Hay otras anécdotas que sólo están contadas a medias, y en las que desearíamos que Curtis hubiera abundado más. Por ejemplo, en la amistad esporádica que trabó con el escritor Somerset Maugham, a quien Curtis define como un “hombre de mundo, versátil, culto, observador y lleno de un sentido del humor muy propio de su nacionalidad y de su inteligencia”.
Al concluir el libro uno tiene la sensación de haber escuchado el testimonio de un héroe. De alguien que logró sobrevivir gracias al arma de la palabra, sorteando el hambre y el infortunio, y viendo en ocasiones cómo otros se quedaban en el camino –resulta conmovedor el momento en que recrea el suicidio de un disparo de su colega de bolsilibros George Sanders, porque, como dejó escrito en una nota, “estaba harto de verse rodeado de ratas”-. Sorteando también la soledad. En su interesante prólogo, Javier Pérez Andujar se refiere a esta triste y valiente generación de escritores de este modo:
“Tenían el mismo oficio. Entregar trescientos, cuatrocientos folios al mes. Y una misión que no conocían, y que de sospecharlo hubieran ejecutado llenos de espanto: poner punto final a la edad de oro de la novela popular. Todos tenían aquel antiguo oficio desaparecido; pero ese oficio no era escribir novelas. No del todo. Su profesión era la soledad”.

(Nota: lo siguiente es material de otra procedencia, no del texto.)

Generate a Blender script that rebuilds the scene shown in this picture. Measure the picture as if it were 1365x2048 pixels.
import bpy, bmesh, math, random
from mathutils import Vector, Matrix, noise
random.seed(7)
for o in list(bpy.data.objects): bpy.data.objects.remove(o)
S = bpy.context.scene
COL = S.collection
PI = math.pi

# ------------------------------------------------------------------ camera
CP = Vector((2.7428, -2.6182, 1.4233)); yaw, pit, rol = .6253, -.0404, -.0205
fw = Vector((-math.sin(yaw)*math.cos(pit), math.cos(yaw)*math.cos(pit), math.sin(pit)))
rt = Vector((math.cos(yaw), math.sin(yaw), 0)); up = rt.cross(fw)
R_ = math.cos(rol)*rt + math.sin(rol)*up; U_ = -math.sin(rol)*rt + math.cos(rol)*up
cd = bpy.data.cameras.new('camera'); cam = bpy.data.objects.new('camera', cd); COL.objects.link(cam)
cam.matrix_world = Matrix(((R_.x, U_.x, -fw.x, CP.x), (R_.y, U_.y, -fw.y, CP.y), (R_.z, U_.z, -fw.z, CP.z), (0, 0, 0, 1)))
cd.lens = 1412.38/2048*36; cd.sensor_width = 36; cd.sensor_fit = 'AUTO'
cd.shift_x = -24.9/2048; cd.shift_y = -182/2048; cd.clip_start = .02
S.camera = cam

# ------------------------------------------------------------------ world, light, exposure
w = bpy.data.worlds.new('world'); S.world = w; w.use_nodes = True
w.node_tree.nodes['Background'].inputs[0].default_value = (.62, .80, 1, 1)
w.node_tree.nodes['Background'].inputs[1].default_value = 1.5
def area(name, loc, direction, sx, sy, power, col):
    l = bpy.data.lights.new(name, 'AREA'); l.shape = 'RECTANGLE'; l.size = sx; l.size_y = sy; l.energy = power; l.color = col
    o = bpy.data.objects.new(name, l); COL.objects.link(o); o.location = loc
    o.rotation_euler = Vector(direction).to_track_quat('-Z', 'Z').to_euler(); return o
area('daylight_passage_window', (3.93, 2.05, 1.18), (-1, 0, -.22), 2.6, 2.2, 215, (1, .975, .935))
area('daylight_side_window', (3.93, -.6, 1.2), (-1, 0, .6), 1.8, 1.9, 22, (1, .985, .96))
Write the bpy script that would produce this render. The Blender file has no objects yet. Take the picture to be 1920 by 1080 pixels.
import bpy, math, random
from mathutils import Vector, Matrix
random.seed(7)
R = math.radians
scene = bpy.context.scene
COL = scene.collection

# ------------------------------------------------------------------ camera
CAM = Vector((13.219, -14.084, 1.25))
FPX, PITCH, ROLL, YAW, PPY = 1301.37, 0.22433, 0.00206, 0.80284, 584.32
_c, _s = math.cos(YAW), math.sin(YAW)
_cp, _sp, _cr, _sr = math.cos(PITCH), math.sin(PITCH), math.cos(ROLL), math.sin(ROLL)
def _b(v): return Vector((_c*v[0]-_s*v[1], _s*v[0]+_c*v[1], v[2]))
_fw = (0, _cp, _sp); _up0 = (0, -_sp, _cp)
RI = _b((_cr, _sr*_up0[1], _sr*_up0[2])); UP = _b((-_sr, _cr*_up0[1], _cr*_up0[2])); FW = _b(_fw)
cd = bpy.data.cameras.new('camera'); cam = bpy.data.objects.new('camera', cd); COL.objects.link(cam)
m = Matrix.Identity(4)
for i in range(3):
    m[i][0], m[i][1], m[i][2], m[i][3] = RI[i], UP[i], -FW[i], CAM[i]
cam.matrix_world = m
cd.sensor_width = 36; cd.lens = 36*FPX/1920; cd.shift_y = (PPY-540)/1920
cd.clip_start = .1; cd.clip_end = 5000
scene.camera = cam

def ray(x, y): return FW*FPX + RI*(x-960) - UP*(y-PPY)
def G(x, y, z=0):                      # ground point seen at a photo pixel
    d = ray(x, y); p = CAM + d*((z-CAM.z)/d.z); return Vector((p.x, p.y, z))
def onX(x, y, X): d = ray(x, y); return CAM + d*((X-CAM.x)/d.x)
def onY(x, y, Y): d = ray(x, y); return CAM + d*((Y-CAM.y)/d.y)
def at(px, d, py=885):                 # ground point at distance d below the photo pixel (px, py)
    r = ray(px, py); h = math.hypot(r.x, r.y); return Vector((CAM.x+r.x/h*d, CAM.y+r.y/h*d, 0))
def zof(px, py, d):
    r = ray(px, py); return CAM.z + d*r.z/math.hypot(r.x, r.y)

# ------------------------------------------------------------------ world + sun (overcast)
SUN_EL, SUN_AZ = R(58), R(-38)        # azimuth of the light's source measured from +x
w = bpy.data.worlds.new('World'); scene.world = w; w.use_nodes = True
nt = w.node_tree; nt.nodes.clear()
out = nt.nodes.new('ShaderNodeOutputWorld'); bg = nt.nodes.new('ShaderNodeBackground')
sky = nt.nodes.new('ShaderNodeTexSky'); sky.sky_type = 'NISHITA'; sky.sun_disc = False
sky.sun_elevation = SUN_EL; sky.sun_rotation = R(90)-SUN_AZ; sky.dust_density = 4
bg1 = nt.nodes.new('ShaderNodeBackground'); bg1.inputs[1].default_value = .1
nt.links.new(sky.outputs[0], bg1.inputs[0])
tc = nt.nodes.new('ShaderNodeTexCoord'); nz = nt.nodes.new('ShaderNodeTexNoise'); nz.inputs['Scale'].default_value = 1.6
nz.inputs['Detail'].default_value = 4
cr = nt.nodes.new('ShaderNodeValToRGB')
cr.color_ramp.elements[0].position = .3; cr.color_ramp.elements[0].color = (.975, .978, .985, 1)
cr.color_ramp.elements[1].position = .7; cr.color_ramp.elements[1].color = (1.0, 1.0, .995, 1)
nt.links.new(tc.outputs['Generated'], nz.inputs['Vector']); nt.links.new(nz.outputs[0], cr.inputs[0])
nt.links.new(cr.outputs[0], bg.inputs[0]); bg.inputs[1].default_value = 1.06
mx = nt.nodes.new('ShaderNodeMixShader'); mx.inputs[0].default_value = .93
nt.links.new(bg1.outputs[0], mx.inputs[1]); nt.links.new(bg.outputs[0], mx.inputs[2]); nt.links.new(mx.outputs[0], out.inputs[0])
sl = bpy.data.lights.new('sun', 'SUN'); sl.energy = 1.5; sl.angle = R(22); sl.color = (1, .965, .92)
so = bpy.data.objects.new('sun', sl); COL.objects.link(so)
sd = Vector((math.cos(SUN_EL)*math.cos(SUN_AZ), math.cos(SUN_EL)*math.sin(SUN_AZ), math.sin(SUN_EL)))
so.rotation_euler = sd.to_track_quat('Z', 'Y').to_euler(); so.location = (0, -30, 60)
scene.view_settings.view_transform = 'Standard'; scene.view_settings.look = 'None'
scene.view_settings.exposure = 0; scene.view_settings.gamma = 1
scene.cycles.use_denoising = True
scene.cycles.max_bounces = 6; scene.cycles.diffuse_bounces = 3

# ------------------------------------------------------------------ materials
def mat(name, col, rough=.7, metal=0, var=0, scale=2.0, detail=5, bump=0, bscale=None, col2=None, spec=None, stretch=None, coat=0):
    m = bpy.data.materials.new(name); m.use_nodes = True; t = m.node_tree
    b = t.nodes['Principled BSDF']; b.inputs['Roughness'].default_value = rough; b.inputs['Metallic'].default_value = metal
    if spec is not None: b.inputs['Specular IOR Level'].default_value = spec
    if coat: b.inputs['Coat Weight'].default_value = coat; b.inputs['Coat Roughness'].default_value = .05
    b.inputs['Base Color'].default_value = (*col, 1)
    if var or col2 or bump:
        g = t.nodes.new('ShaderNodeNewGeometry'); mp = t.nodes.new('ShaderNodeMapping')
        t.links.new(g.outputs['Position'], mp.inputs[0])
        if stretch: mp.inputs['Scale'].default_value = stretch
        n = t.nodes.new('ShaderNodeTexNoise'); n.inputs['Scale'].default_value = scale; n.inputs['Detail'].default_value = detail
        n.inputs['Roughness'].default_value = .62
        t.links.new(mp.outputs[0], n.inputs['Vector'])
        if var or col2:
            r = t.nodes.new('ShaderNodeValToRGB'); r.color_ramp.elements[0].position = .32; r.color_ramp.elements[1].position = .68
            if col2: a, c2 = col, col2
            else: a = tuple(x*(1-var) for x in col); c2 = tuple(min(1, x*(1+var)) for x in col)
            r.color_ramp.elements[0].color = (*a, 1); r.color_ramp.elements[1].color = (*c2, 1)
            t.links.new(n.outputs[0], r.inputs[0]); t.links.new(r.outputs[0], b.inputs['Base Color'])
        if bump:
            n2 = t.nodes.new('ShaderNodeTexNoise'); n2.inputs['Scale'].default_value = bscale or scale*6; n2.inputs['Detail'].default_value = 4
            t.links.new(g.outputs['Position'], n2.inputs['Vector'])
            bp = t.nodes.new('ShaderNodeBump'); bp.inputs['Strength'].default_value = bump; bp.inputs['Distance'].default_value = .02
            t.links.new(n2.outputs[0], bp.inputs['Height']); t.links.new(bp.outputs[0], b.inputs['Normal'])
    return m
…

En el apéndice, se incluyen algunos de los títulos publicados por Curtis Garland. No me resisto a dejaros aquí algunos de ellos, ya que resultan bastante representativos de la sensibilidad y el espíritu exótico y a la vez popular de aquella generación. Muchos de ellos todavía se pueden encontrar en librerías de viejo (yo conservo unos pocos, herencia de mi abuelo):
Agente Muerte
A ritmo de sangre
Blues para el muerto
Cinco discos de Jade
Divórciate y muere
Dragón de Chinatown
Ella sabe demasiado
Flores en tu funeral
La dama usaba veneno
La tarjeta del verdugo
Las curvas del peligro
¡No mires, Logan!
Águilas negras en California
Cantina de hombres muertos
Dad de comer a los buitres
Cuando los dioses mueran
¡Ruge, violencia, ruge!
Por último, aquí os dejo un vídeo interesante sobre el autor.
2 comentarios:
Interesantísima lectura la que propones. Se nota además que te ha entusiasmado a la vista de tu extensa reseña sobre un libro tan cortito... ;)...Lo buscaré sin falta...
Y tienes razón en lo del olvido de estos personajes secundarios de la cultura pop patria, que aunque no lo parezca existió...
Yo diría que los seguidores de ese tipo de escritores fueron los artífices de las revistas underground de este país (como Ajoblanco, Star! o la Codorniz), aunque es verdad que escribían desde un punto de vista más politizado...
De todas formas, hay que reconocer que en EEUU (por ejemplo) tienen mucha más sensibilidad para valorar a este tipo de personajillos, así que bienvenidos sean libros como el que comentas...
Me interesó mucho tu crítica y encima acabo de terminar El vano ayer, de Isaac Rosa, en la cual el personaje es, precisamente, profesor universitario y escritor negro para este tipo de novelas. El libro, por lo cuentas, tiene el aliciente de ser la historia real de quien vivió escondido bajo pseudónimos. Más de esta humildad y oficio deberíamos tener hoy, ¿no creéis?